本作は、公式サイトに「肩の力を抜くどころか『膝カックン》してしまうような新時代のお仕事ドラマ」とあるように、脱力しきって見ることができる愉快なドラマでありながら、思わぬところで本質を突いてみせる。例えば仲が悪いとされる鵜飼朱音(さとうほなみ)と鵙尾(土居志央梨)の2人が、実は互いの一番の理解者であることが証明された第3話。鵜飼の出世に対する想いだけでなく、「女性初の部長」である鴫石郁(安藤玉恵)の内なる声を通して、働く女性たちそれぞれの内面が描かれた。一方「老害」と部下に言われショックを受ける営業部部長・朱雀の悲哀を描いた回である第5話は、こじれた上司と部下の想いを解きほぐす回であると同時に、急速な時代の変化に合わせることが難しい現代の中高年男性の生きづらさと向き合った回だった。同期の絆と「リモート」がテーマだった第6話の裏テーマはコロナ禍だ。これらのエピソードから透けて見えるのは、働く現場の今であり、それぞれの世代が抱えている想いだ。

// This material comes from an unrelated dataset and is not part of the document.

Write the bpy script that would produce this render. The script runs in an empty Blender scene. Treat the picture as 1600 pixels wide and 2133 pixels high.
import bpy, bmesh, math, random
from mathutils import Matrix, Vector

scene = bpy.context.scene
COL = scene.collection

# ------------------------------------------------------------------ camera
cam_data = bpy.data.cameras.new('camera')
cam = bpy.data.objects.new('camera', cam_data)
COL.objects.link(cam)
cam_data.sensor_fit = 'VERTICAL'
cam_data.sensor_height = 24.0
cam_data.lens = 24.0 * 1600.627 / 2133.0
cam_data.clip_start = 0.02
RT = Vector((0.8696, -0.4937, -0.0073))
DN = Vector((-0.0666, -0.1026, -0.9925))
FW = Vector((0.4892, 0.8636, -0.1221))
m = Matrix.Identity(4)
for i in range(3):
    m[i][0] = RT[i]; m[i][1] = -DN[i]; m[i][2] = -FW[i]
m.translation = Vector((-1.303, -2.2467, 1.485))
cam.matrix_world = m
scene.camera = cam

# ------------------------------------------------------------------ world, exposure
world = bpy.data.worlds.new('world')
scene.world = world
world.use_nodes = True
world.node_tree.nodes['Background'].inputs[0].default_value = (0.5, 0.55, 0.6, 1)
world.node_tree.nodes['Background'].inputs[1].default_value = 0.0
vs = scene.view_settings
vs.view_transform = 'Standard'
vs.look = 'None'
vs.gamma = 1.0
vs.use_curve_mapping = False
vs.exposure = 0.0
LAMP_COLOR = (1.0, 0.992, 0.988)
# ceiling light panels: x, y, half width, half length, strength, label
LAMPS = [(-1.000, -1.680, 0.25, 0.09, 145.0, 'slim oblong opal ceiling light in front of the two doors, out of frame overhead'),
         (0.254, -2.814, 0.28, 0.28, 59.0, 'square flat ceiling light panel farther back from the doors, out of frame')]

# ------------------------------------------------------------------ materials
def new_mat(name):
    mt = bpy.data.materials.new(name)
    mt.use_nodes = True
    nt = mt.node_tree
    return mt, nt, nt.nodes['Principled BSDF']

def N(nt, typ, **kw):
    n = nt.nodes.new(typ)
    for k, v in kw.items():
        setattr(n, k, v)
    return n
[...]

でも、同僚の彼ら彼女ら自身は、自身を中心に描かれた回を経ても大きく変わることはない。「いい人すぎる」鳩山のエピソードは数話に渡って描かれているが、彼はその都度、本質的には変われない自分を認め、変わらず、苦労が絶えない日々を過ごしていく。鷹野に指摘され、自分の中にある同僚への愛を自覚した雉谷も、次の瞬間には面倒事を鶸田に押し付けている。鷹野もまた、第7話の終盤に至るまで一貫して無能を貫いている。第7話で鵤流星(宮尾俊太郎)と鳩山のエピソードを通して描かれたのは、まさに、それらの総括とも言える。「普通であること」から抗おうとした彼らが「普通」でいい、むしろ「普通」なところが好きなのだと抱きしめられること。恋をする彼ら彼女らが「キモいとは幸せなこと」なのだと肯定されること。それらはどれも、「普通」でも「無能」でも「有能」でもありのままでいればいいのだと教えてくれる。